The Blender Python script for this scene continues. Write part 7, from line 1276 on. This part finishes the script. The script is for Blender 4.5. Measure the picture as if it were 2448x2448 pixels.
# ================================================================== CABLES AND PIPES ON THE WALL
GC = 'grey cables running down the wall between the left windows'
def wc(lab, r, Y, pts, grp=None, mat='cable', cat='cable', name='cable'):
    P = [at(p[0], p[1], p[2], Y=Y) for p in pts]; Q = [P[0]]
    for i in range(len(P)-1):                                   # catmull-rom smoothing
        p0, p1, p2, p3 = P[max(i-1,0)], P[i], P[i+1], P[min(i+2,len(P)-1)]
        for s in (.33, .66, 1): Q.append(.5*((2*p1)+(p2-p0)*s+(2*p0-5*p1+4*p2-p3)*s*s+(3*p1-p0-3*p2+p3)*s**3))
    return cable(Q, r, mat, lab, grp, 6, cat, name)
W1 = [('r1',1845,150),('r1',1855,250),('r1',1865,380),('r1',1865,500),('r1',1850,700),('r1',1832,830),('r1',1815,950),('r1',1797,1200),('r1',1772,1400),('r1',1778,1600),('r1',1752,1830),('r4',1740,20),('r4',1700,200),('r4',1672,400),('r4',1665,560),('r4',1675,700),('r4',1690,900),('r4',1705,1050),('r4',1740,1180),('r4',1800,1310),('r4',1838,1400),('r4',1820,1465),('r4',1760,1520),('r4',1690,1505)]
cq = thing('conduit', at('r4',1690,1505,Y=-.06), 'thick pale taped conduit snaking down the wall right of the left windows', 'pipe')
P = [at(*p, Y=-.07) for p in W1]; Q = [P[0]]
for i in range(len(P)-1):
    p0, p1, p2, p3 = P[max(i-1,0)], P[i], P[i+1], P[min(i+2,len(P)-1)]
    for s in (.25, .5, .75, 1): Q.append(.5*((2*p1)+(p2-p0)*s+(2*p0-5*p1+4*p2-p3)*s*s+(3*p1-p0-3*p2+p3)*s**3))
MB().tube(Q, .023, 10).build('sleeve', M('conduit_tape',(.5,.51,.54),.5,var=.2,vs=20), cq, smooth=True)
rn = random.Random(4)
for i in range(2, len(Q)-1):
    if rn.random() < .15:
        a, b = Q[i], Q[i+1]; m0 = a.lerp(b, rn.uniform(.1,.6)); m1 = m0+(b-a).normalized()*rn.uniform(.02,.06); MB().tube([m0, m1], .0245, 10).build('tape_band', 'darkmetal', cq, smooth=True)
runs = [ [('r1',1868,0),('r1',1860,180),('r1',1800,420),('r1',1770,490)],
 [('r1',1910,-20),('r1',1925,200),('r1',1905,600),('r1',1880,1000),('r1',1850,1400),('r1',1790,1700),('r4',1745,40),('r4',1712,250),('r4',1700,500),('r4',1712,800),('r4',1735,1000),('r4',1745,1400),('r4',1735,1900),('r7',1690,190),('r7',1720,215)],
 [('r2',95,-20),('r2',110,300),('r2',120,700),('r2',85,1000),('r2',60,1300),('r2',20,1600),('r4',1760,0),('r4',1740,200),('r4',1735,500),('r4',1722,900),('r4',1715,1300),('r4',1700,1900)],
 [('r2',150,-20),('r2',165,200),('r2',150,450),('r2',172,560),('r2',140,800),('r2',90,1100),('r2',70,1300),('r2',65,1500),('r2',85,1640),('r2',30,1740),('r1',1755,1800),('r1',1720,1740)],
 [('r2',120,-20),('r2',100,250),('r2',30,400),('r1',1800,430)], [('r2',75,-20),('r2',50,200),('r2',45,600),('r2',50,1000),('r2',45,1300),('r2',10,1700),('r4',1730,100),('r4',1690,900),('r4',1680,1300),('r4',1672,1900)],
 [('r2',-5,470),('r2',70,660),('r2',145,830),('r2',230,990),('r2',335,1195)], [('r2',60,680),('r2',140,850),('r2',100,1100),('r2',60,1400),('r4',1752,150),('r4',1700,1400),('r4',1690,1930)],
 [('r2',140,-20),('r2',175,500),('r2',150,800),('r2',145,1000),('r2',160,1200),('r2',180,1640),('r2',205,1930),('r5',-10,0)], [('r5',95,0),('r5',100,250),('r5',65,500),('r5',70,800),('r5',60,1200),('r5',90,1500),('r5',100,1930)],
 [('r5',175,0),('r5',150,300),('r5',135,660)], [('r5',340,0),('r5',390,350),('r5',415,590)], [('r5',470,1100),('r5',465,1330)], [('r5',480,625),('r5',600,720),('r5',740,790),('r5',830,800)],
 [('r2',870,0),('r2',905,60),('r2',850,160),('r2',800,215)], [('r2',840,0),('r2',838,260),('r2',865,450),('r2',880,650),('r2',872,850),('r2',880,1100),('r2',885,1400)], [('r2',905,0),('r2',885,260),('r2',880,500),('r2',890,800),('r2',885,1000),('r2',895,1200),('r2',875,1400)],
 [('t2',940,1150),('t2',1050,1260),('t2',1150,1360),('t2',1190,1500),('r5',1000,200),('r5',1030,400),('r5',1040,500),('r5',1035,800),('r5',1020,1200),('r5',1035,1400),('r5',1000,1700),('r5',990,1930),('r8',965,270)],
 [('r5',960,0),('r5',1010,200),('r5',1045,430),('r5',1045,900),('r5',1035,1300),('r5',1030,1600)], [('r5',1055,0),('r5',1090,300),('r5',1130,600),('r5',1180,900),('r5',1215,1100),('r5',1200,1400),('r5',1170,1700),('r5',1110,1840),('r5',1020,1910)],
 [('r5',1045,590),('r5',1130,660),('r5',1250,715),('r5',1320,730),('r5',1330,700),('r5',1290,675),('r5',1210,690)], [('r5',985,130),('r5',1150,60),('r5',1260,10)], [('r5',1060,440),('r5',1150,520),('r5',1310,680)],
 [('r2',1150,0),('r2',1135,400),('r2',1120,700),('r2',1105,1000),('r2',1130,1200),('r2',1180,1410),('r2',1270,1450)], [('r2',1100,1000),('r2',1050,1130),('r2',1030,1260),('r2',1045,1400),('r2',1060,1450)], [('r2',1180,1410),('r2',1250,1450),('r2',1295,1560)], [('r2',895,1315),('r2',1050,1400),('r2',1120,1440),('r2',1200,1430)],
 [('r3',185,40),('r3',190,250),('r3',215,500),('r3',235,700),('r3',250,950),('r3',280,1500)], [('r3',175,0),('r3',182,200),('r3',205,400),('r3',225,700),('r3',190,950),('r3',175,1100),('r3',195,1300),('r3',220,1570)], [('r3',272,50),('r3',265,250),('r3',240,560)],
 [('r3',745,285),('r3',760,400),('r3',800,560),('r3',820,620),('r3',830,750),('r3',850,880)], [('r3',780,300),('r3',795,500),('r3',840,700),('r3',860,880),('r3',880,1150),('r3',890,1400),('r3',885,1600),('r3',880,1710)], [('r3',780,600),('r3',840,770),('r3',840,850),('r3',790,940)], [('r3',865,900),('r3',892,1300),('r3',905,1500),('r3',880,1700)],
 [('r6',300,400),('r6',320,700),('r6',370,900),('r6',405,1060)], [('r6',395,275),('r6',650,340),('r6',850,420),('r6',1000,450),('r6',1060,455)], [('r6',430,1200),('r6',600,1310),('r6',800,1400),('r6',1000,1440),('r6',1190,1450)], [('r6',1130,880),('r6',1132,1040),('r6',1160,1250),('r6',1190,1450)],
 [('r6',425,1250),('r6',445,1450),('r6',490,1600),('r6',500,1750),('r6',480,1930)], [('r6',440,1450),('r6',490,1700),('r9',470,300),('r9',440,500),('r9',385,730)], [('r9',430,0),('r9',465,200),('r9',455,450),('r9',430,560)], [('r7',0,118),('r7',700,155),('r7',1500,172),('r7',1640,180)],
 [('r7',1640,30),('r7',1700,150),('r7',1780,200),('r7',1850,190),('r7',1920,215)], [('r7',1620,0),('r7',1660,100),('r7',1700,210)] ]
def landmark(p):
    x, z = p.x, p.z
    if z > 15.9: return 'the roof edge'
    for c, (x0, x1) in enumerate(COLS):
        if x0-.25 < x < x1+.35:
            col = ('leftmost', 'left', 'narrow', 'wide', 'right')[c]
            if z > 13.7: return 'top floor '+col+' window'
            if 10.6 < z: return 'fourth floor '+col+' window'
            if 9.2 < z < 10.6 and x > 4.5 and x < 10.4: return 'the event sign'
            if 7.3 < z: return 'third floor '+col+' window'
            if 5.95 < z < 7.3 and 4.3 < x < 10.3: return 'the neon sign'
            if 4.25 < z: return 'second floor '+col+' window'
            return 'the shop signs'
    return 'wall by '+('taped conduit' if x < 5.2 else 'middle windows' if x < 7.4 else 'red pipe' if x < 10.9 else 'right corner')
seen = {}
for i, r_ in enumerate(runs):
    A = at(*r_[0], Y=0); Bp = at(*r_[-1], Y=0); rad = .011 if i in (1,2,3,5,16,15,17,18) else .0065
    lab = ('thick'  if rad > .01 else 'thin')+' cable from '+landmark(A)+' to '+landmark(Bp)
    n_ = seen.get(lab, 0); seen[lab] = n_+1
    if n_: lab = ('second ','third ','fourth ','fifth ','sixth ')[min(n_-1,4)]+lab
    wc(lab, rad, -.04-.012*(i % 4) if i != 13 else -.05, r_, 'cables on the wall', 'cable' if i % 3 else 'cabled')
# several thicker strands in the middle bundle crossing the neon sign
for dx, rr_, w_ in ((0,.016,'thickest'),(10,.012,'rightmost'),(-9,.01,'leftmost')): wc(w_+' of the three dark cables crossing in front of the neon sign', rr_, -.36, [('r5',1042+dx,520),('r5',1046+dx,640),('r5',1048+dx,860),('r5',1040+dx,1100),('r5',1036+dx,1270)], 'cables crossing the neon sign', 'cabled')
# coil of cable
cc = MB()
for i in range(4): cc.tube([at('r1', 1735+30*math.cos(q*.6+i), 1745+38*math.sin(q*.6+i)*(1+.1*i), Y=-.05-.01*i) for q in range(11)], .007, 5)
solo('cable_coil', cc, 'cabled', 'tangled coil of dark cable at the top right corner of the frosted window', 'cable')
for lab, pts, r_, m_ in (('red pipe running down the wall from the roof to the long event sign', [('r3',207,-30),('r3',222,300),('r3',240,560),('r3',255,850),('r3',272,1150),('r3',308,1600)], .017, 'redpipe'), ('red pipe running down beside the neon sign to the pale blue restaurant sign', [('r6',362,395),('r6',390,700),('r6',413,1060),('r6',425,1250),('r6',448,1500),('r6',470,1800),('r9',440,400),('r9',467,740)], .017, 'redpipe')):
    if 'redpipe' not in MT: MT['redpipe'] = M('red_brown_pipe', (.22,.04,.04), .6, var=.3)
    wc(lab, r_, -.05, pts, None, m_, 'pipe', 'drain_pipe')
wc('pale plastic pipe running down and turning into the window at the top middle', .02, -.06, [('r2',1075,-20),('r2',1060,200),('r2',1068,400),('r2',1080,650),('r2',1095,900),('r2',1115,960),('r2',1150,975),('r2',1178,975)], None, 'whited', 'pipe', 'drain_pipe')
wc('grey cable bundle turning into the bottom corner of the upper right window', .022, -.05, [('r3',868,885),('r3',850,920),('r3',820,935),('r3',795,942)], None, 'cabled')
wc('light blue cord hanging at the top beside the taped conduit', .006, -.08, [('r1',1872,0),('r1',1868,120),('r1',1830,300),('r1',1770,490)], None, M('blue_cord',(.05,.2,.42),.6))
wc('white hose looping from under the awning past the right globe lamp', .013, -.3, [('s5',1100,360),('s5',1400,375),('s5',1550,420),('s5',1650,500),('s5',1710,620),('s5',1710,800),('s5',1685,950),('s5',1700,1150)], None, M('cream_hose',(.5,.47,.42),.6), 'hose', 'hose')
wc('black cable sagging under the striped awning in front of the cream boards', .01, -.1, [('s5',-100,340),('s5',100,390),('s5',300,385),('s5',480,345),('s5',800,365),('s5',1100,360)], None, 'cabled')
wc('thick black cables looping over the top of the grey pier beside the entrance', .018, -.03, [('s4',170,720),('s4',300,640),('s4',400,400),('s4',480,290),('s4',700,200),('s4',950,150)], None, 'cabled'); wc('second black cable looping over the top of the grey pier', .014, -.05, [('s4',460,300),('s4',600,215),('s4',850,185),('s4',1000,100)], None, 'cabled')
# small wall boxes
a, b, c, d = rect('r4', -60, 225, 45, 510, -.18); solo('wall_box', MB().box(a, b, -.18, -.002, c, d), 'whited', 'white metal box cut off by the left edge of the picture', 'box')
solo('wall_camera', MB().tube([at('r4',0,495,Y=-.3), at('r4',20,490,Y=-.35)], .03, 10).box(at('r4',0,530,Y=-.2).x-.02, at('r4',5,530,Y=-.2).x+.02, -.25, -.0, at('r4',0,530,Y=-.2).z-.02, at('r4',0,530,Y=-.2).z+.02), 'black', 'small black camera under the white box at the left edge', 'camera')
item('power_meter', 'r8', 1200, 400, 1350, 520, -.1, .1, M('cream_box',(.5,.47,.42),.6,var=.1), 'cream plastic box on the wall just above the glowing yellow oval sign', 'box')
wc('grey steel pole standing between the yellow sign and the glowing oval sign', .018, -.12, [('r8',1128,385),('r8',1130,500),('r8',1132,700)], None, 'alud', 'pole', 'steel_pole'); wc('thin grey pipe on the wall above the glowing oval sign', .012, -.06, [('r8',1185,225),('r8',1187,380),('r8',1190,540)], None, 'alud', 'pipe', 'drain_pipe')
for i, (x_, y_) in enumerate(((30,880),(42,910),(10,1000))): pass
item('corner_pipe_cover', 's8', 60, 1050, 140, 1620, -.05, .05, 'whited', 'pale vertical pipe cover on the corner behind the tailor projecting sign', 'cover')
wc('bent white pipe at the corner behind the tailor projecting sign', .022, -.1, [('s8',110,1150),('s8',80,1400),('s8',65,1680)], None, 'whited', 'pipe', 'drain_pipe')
☆ ☆ ☆
**Aim**
Pull out every line above that holds the word "picture".

**Right answer**
The Blender Python script for this scene continues. Write part 7, from line 1276 on. This part finishes the script. The script is for Blender 4.5. Measure the picture as if it were 2448x2448 pixels.
a, b, c, d = rect('r4', -60, 225, 45, 510, -.18); solo('wall_box', MB().box(a, b, -.18, -.002, c, d), 'whited', 'white metal box cut off by the left edge of the picture', 'box')